The Reality of the Mobile Workforce

Where are all the mobile data, long time coming? Just that question resonates throughout the universe of mobility providers and the stark reality is that, although seers and pundits have been talking about the mobilization of data for a decade, take-up seems to be unfolding in ways that were entirely unanticipated. The reason: IT just has not jumped on this movement and the stated reason is money, or rather the lack thereof.

“IT budgets just are very tightly managed,” said Clyde Foster, vice president, Services and Software at Nokia. IT managers repeatedly have told Foster that mobility is a high priority “ … but it has not turned out to be a top priority and, in many cases, it has gone unfunded.”

One upshot: “Enterprise-wide mobility is not happening. But business units are in fact mobilizing their workers because they see the ROI,” said Foster.

More on that in a second but, first, feast on this counterpoint: “The non-financial obstacles to mobilizing data in the enterprise have evaporated,” Foster flatly said. A decade ago when mobility first surfaced as a topic the discussion was genuinely hallucinatory. Devices were expensive, battery lives were short, and the input devices and screens were atrocious. Security was an after-thought and, frankly, even with better devices, the lack of reliable security would have ended any enterprise mobility push before it even got started.

Now, secure data networks and applications are reality and there also are robust device management tools that allow for fast and easy destruction of lost devices. Add all the progress up and, as Foster implies, the reasons to not go mobile have, one-by-one, been erased.

Now, chew on this: quietly mobile data is permeating the enterprise—despite IT’s indifference.

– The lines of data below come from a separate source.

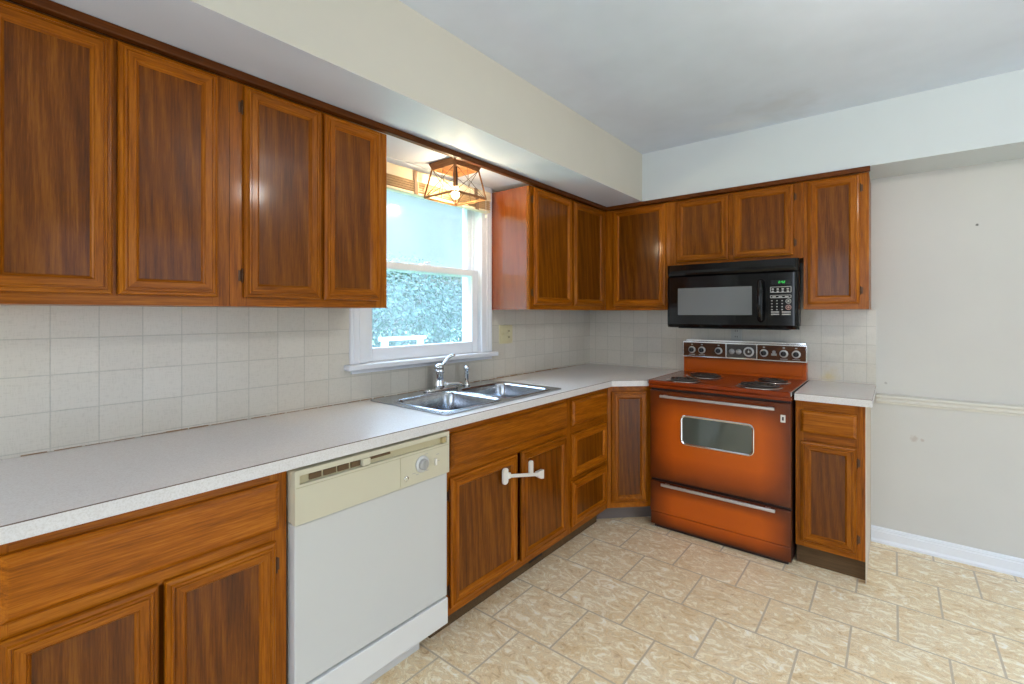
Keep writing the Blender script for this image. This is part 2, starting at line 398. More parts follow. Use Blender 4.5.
# wall tiles between worktop and wall cabinets
b = B(); b.prism(rect(-3.33, -.008, .882, 1.307), [rect(-2.165, -1.21, 1.03, 1.3069)], lambda a, c_, h: (h, a, c_), 0.0005, .008)
struct('wall_left_tile', b, M_TILEY, 'square off-white wall tiles behind the sink run')
b = B(); b.prism([(0.0005, .882), (.765, .882), (.765, .60), (1.524, .60), (1.524, .882), (1.838, .882), (1.838, 1.307), (1.53, 1.307), (1.53, 1.55), (.77, 1.55), (.77, 1.307), (0.0005, 1.307)], [], lambda a, c_, h: (a, h, c_), -.008, -.0005)
struct('wall_back_tile', b, M_TILEX, 'square off-white wall tiles behind the range')
# caulk line, uneven and stained
b = B()
for i in range(46):
    y0 = -3.2 + i * .068
    if -3.3 < y0 < -.05: b.box(.008, .0105 + .002 * random.random(), y0, y0 + .05 + .02 * random.random(), .8825, .8835 + .0035 * random.random() * (1.6 if y0 > -1.6 else .7))
struct('trim_1', b, M_CAULK, 'old brown caulk line along the tiles')
# baseboard and chair rail on the back wall
def runx(name, prof, x0, x1, m):
    b = B(); ra = [(x0, -d, z) for d, z in prof]; rb = [(x1, -d, z) for d, z in prof]
    b.loops([ra, rb], cap0=True, cap1=True); return struct(name, b, m)
runx('baseboard_back', [(0, 0), (.022, 0), (.022, .012), (.014, .022), (.014, .062), (.010, .068), (.012, .073), (.008, .082), (0, .086)], 1.816, RX, M_TRIMW)
runx('trim_2', [(0, .780), (.010, .782), (.012, .790), (.018, .796), (.013, .803), (.013, .812), (.024, .818), (.024, .828), (.0, .836)], 1.84, RX, M_RAIL)
def runy(name, prof, xw, sgn, y0, y1, m):
    b = B(); b.loops([[(xw + sgn * d, y0, z) for d, z in prof], [(xw + sgn * d, y1, z) for d, z in prof]], cap0=True, cap1=True); return struct(name, b, m)
BBP = [(0, 0), (.014, 0), (.014, .07), (.006, .086), (0, .086)]
runy('baseboard_right', BBP, RX, -1, -1.0, -.03, M_TRIMW)
# dark trim strip along the tops of the wall cabinets, carried across the window
b = B(); b.box(.300, .330, -3.33, -.300, 2.018, 2.0435, bev=.003); struct('trim_3', b, WTR, 'dark stained wood strip along the soffit, side wall')
b = B(); b.box(.331, 1.822, -.330, -.300, 2.018, 2.0435, bev=.003); struct('trim_4', b, WTR, 'dark stained wood strip along the soffit, back wall')

# ------------------------------------------------------------------ window 1 (over the sink)
w1 = bpy.data.objects.new('window_1', None); C.objects.link(w1); w1.location = (0, -1.695, 1.026); w1['kind'] = 'structure'; w1['label'] = 'white double-hung window over the sink'
b = B()
b.box(0.0002, .020, -2.172, -2.085, 1.053, 2.043, bev=.004); b.box(0.0002, .020, -1.305, -1.213, 1.053, 2.043, bev=.004); b.box(0.0002, .020, -2.085, -1.305, 1.96, 2.043, bev=.004)
for y in (-1.235, -1.262): b.box(.018, .024, y, y + .008, 1.053, 2.04, bev=.002)
for y in (-2.158, -2.13): b.box(.018, .024, y, y + .008, 1.053, 2.04, bev=.002)
obj('window_casing', b, M_TRIMW, w1)
b = B(); b.box(0.0002, .052, -2.199, -1.189, 1.028, 1.053, bev=.004); b.box(-.145, .0, WY0 + .002, WY1 - .002, 1.0455, 1.053); b.box(.0085, .02, -2.165, -1.215, 1.010, 1.028)
obj('window_sill', b, M_TRIMW, w1)
b = B()
b.box(-.145, -.0, WY0, WY0 + .014, 1.053, 1.975); b.box(-.145, -.0, WY1 - .014, WY1, 1.053, 1.975); b.box(-.145, -.0, WY0 + .014, WY1 - .014, 1.96, 1.9745)
b.box(-.055, -.045, WY1 - .028, WY1 - .014, 1.053, 1.96); b.box(-.055, -.045, WY0 + .014, WY0 + .028, 1.053, 1.96)
b.box(-.095, -.088, WY1 - .024, WY1 - .014, 1.053, 1.96)
obj('window_jamb', b, M_TRIMW, w1)
def sash(name, x0, x1, z0, z1, st, bot, top, gm, gname):
    a0, a1 = WY0 + .016, WY1 - .016
    b = B(); b.box(x0, x1, a0, a0 + st, z0, z1, bev=.003); b.box(x0, x1, a1 - st, a1, z0, z1, bev=.003)
    b.box(x0, x1, a0 + st, a1 - st, z0, z0 + bot, bev=.003); b.box(x0, x1, a0 + st, a1 - st, z1 - top, z1, bev=.003)
    s_ = obj(name, b, M_TRIMW, w1)
    b = B(); xm = (x0 + x1) / 2; b.box(xm - .002, xm + .002, a0 + st - .003, a1 - st + .003, z0 + bot - .003, z1 - top + .003)
    obj(gname, b, gm, s_); return s_
sl = sash('lower_sash', -.046, -.012, 1.0535, 1.541, .048, .066, .036, M_GLASSL, 'window_pane')
su = sash('upper_sash', -.088, -.056, 1.502, 1.959, .044, .034, .04, M_GLASSU, 'window_pane')
b = B(); b.box(-.044, -.022, -1.73, -1.66, 1.5415, 1.549, bev=.002); b.tube([(-.033, -1.70, 1.549), (-.033, -1.70, 1.557), (-.01, -1.68, 1.557)], .005); obj('sash_lock', b, M_TRIMW, sl)
b = B(); b.tube([(-.0115, -1.298, 1.845), (-.0085, -1.2995, 1.845)], .006, 10); obj('sash_latch', b, M_IRON, su)

# patio door frame, and an invented window frame round the rear fill light (behind and beside the camera)
def openframe(name, f, a0, a1, c0, c1, mull, parent=None):
    b = B(); w_ = .05
    b.prism(rect(a0, a1, c0, c1), [rect(a0 + w_, (a0 + a1) / 2 - w_ / 2, c0 + w_, c1 - w_), rect((a0 + a1) / 2 + w_ / 2, a1 - w_, c0 + w_, c1 - w_)], f, 0, .06)
    return struct(name, b, M_TRIMW)
openframe('door_1', lambda a, c_, h: (RX + .05 + h, a, c_), -2.75, -1.05, .02, 2.06, 1)
openframe('rear_fill_frame', lambda a, c_, h: (a, FY - .05 - h, c_), .8, 3.0, .8, 2.1, 1)

# ------------------------------------------------------------------ blinds
bl = thing('window_blind', 'raised tan wooden slat blind bunched at the top of the kitchen window', 'blind', (.0, -1.70, 1.87))
b = B(); b.box(.026, .052, -2.125, -1.285, 1.955, 1.995, bev=.003); b.box(.052, .060, -2.14, -1.27, 1.945, 2.0, bev=.002); obj('head_rail', b, M_BLIND, bl)
b = B()
for i in range(9):
    z = 1.893 + i * .0058; b.box(.026 + .002 * (i % 3), .070 - .003 * (i % 2), -2.11, -1.285, z, z + .0032)
obj('slats', b, M_BLINDD, bl)
b = B(); b.box(.028, .068, -2.112, -1.283, 1.876, 1.890, bev=.003); obj('bottom_rail', b, M_BLIND, bl)
for y in (-1.84, -1.40):
    b = B(); b.box(.0605, .0635, y - .013, y + .013, 1.945, 1.999); b.box(.0705, .0725, y - .013, y + .013, 1.878, 1.943); obj('ladder_tape', b, M_TAPE, bl)
b = B(); b.tube([(.075, -1.33, 1.95), (.075, -1.33, 1.86)], .0015, 6); b.tube([(.075, -1.33, 1.86), (.075, -1.33, 1.84)], [.003, .006], 8); obj('pull_cord', b, M_WHITEP, bl)

# ------------------------------------------------------------------ cabinet doors
def ring(M, a0, a1, c0, c1, ins, bb): return [M @ Vector(p) for p in ((a0 + ins, bb, c0 + ins), (a1 - ins, bb, c0 + ins), (a1 - ins, bb, c1 - ins), (a0 + ins, bb, c1 - ins))]
PROF = [(0, 0), (0, .009), (.003, .013), (.010, .0145), (.0125, .019), (.0165, .019), (.0175, .0165), (.0195, .0165), (.0205, .019), (.037, .019), (.039, .0155), (.042, .0135), (.0455, .0085)]
def panel_door(parent, M, a0, a1, c0, c1, base, wh, name='door', hinge=None):
    b = B(); P_ = [(i, base + h) for i, h in PROF]
    b.loops([ring(M, a0, a1, c0, c1, i, h) for i, h in P_], mats=[1, 0, 1, 0], cap0=True)
    # short end-grain lines where the rails meet the stiles
    d = obj(name, b, [WV, wh], parent)
    b = B(); i = .0445; q_ = [M @ Vector(p) for p in ((a0 + i, base + .0085, c0 + i), (a1 - i, base + .0085, c0 + i), (a1 - i, base + .0085, c1 - i), (a0 + i, base + .0085, c1 - i))]
    q2 = [M @ Vector(p) for p in ((a0 + i, base + .002, c0 + i), (a1 - i, base + .002, c0 + i), (a1 - i, base + .002, c1 - i), (a0 + i, base + .002, c1 - i))]
    b.loops([q2, q_], cap0=True, cap1=True); obj(name + '_panel', b, WP, d)
    if hinge is not None:
        for z in (c0 + .07, c1 - .07):
            b = B(); ha = a0 - .004 if hinge < 0 else a1 + .004
            b.tube([M @ Vector((ha, base + .004, z - .022)), M @ Vector((ha, base + .004, z + .022))], .0028, 8)
            b.box(min(ha, ha + hinge * .010), max(ha, ha + hinge * .010), base - .0032, base - .0005, z - .017, z + .017, M=M); obj('hinge', b, M_HINGE, d)
    return d
def slab_front(parent, M, a0, a1, c0, c1, base, wh, name='drawer_front'):
    b = B(); pr = [(0, 0), (0, .009), (.003, .012), (.012, .0185), (.016, .019)]
    b.loops([ring(M, a0, a1, c0, c1, i, base + h) for i, h in pr], cap0=True, cap1=True); return obj(name, b, wh, parent)
def carcass(parent, M, a0, a1, depth, c0, c1, sidemat=None, name='cabinet_body', back=.001):
    b = B(); b.box(a0, a1, back, depth - .019, c0, c1, M=M); return obj(name, b, sidemat or WV, parent)
def face_frame(parent, M, a0, a1, depth, c0, c1, opens, wh):
    """flat oak frame: upright stiles run full height, rails and mullions between them round the openings"""
    L_ = min(o_[0] for o_ in opens); R_ = max(o_[1] for o_ in opens); b = B(); d0, d1 = depth - .019, depth
    b.box(a0, L_, d0, d1, c0, c1, M=M); b.box(R_, a1, d0, d1, c0, c1, M=M)
    rows = sorted({(o_[2], o_[3]) for o_ in opens}); zs = [c0] + [z for r_ in rows for z in r_] + [c1]
    for k in range(0, len(zs), 2): b.box(L_, R_, d0, d1, zs[k], zs[k + 1], 1, M=M)
    for r_ in rows:
        cols = sorted((o_[0], o_[1]) for o_ in opens if (o_[2], o_[3]) == r_)
        for (p_, q_), (u_, w_) in zip(cols, cols[1:]): b.box(q_, u_, d0, d1, r_[0], r_[1], M=M)
    return obj('face_frame', b, [WV, wh], parent)

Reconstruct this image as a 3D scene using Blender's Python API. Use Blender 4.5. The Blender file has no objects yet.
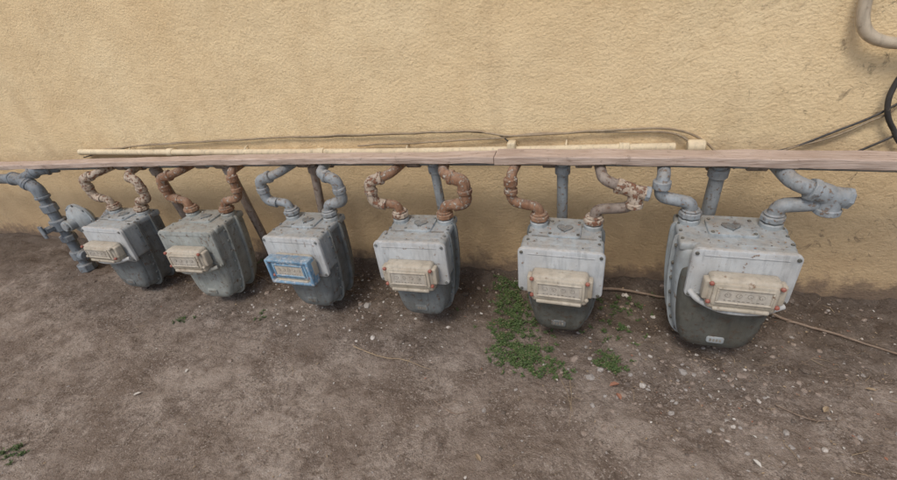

Deployments of big apps to mobile devices may be stalled but there is other movement. “Email has become ubiquitous,” said Sal Tirabassi, a partner in MC Venture Partners in Boston who keeps close watch on the mobility space. “Mobile email has flourished in the enterprise because IT is well-equipped to deal with it.”

Costs have plummeted and that allows companies to inexpensively widen the range of employees who get mobile email solutions. Watch the number of such workers grow, as more of them demand mobile email. What makes this important, say the mobility seers, is email now stands as a proof that the enterprise can mobilize; and this just may pave the way for more initiatives.

Such As?

This is where Foster’s business unit adoption of mobile data comes in. Corporate IT may be dragging its feet, but individual business units are leaping forward. For instance, there has been increasingly strong adoption of “Blue-collar applications,” said Willie Jow, a vice president at Sybase, a company focused on mobilizing corporate data.

“Mobile field workers need mobile data,” said Jow who points out that when it comes to repair technicians or insurance claims adjusters, for instance, their business units swiftly embrace the benefits of mobile data. This has birthed a growing number of so-called field service applications that typically run on Windows Mobile devices, although some run on Blackberries or Nokia’s Symbian operating system. Persuasive ROI arguments are fueling this adoption.

The other big area for mobile data is the salesforce, said Nokia’s Foster, who indicates that ever growing numbers of large corporations are putting mobile CRM tools in the hands of field sales forces. Foster points, for instances, to CRM provider salesforce.com and its increasing support for mobile solutions.

“The need exists,” he said and, again, the ROI of mobile CRM apps which lets sales rep write and file sales call reports wherever they are is strong.

Will other business units jump aboard? That is beyond debate. The irony is the enterprise is mobilizing data and it is happening without headlines, without fanfare. Little-by-little it is coming together, said Foster. The 2008 reality—amidst a slowing economy—is that broad rollouts of huge swaths of enterprise data just are not likely to be in the cards.

But more workers are mobile and accessing enterprise data than ever before and every day there are still more. The revolution is here and there is no turning back. The real question now is: What’s IT’s role in this? That is the issue to watch in 2008 because mobility is not stopping, with or without IT’s leadership.